Saturday 12 December 2009

Greece 2009 - Day 17, Athens, a city of thieves



After four years of visiting Athens on the way to a Greek island-hopping holiday I have finally managed to see the new Acropolis Museum. It was originally planned to be completed in 2004 to accompany the return of the Olympic Games to their spiritual Athenian home but construction setbacks and various outbreaks of controversy along the way have meant that it did not finally open to the expectant public until June 2009.

The long awaited €130m Acropolis Museum is a modern glass and concrete building at the foot of the ancient Acropolis and home to sculptures from the golden age of Athenian history. Unlike any other museum in the world this one has been designed to exhibit something it doesn’t own and can’t yet exhibit and the Greek Culture Minister has said that he hopes that it will be the catalyst for the return of the disputed Marbles from the British Museum in London because about half of the sculptures have been there since they were dubiously sold to the museum in 1817.
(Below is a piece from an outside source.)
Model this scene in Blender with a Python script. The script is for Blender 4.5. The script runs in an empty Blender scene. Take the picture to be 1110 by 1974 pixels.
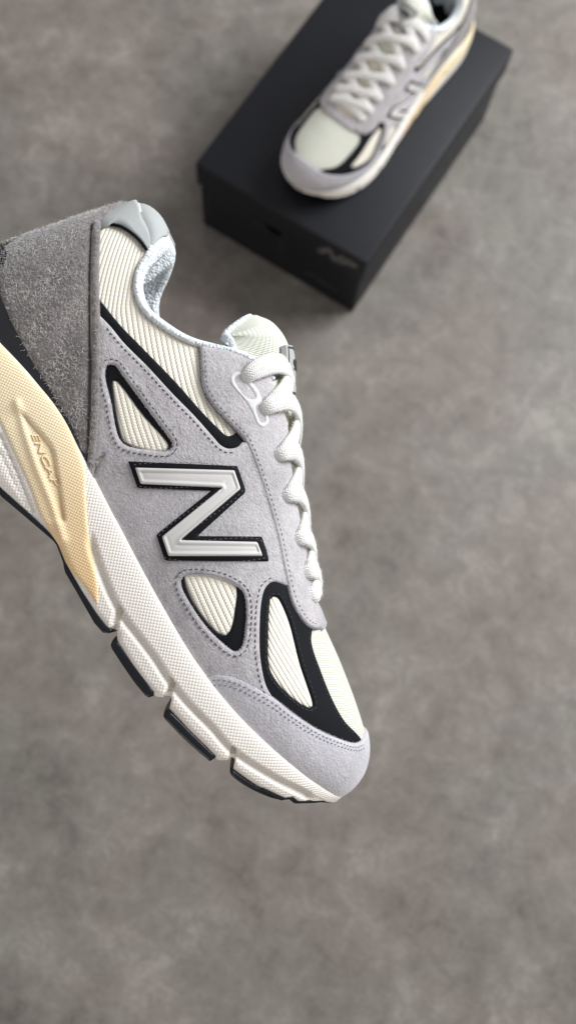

http://apetcher.wordpress.com/2009/06/21/the-acropolis-museum-in-athens/

http://apetcher.wordpress.com/2009/09/20/acropolis-museum-and-lord-elgin/

We spent most of the morning in the museum and after we had finished we walked around the ancient city admiring all of the sights. Athens is a wonderful place for visiting ancient monuments and buildings, in addition to the Acropolis there is the Ancient Greek and Roman Agora and the dramatic Temple of Zeus with its spectacular columns thrusting triumphantly into the sky. They are all in pretty poor shape it has to be said, the Parthenon at the Acropolis was blown up by Venetian invaders when it was being used as an armoury store, most of the Agora is pretty much non existent and the Temple of Olympian Zeus has only a handful of its original columns still standing.



http://apetcher.wordpress.com/2009/06/22/athens-ancient-greece/

We checked the bus times back to the airport and discovered that the metro line had been reopened so we agreed that would be our preference and once confident of times we walked through Monastiraki with its cramped little tourist shops and back to the Plaka where we found a place for a drink next to the Agora. For some reason Athens felt different this year, there were more beggars, more lucky-lucky men and more gipsy kids pestering us at the table for handouts. It didn’t feel quite so safe.

Despite this, it was the last day of the holiday and we had spent a good day in the Greek capital even when it started to rain later in the afternoon. Finally we had a last meal before collecting our bags from the Royal Olympic and made our way back to the airport. This was the fourth year of taking the metro and I have never felt uncomfortable or unsafe in any of the previous three years but this time something was different. Syntagma station was busy and felt edgy and when the train arrived we had to force our way onto unusually crowded carriages.

As soon as I got on board I knew something was wrong and this is how they did it. At the very last moment a group of three or four young men rushed onto the train causing mayhem and confusion and pushing and shoving and moving other legitimate passengers around. In the melee we were separated so couldn’t watch out for each other and I knew instinctively that something was going to happen in that carriage. In hindsight it is easy to see that we had been targeted, we had been on holiday, we were off our guard, weighed down with bags and the way that Kim was looking after her bag made it obvious that there was something inside that she would prefer not to loose.

One man stood by the door but then I sensed that he was determined to stand next to me and he pushed in and stood so close I could smell his body odour and it was most unpleasant. I knew what he was doing but luckily I was wedged in a corner so I gripped my wallet in my pocket in a vice like white knuckle grip and turned away from him so that he couldn’t get a hand to my right side where my wallet and my camera were. He knew he was rumbled, gave up and moved on pushing and shoving the other passengers as he went.

Kim was stranded in the middle of the carriage but I could see that she was clutching her handbag tight to her chest and I felt reassured that she too was being extra careful. Suddenly I noticed that she was bothered by something and was examining her ring. One of the thieves had placed a bit of wire around the stone and had pulled it so hard that it had bent the ring and it had hurt her finger. She said that at the time she thought it had been caught in a zip or a strap from someone’s bag but this must be a well practiced diversionary tactic because at the moment she reacted he managed somehow to open the zip of the bag and remove the first thing that he found. All of this happened so quickly and at the next stop they were gone and so was Kim’s camera.

http://apetcher.wordpress.com/2009/10/04/athens-pickpockets-some-thoughts-on-being-robbed/

This incident rather spoilt the holiday and we left Greece with a sour taste in our mouths. All of Kim’s precious pictures were gone including her favourite of the naked man on the beach on Ios and these were priceless and irreplaceable. I hope we will return to the Greek Islands again next year but we probably won’t be stopping off in Athens.